A conversation I’ve had a couple of times recently has been with couples considering selling their house and renting in a more desirable area. The risk that you always run with this type of option is the market moving on you and not being able to get back in when you do wish to purchase again.
A scenario I would recommend considering is getting a simple rental for less than what their current house is worth and make sure the rent covers the mortgage and additional costs.
The advantage of such a strategy is that you retain your footing within the property market while having the flexibility of living in a rental. Also if a house has been sold part of the profit will be used as deposit for the rental property meaning it is no longer available to be spent and potentially ‘frittered away’.

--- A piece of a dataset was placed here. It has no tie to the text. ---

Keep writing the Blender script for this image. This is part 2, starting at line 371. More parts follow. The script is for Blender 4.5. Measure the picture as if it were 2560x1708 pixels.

An example of this could look as follows:
Current house sold for $530000 with a $400,000 mortgage. Net proceeds from sale = $505000, (after real estate and legal fees) so left with $105000.
Purchase a rental unit for $330,000 with a $20% deposit ($66k) so borrowing $264,000 – at 7% lending is $355 a week (on current interest rates of 5% it would be $253 a week). So rent of around $400 a week should meet the mortgage + other costs (rates and insurance) so the property is basically self-sustaining.
Purchasing a rental would obviously leave less money in the bank ($39000 instead of $105000). However you have still got a house, a foot in the market and the ability to move in and out of renting houses yourself without suddenly finding yourself priced out of the housing market.
The information contained in this article is of a general nature and should not be taken as advice. It reflects the opinions of the writer only and does not necessarily reflect the opinions of New Zealand Home Loans.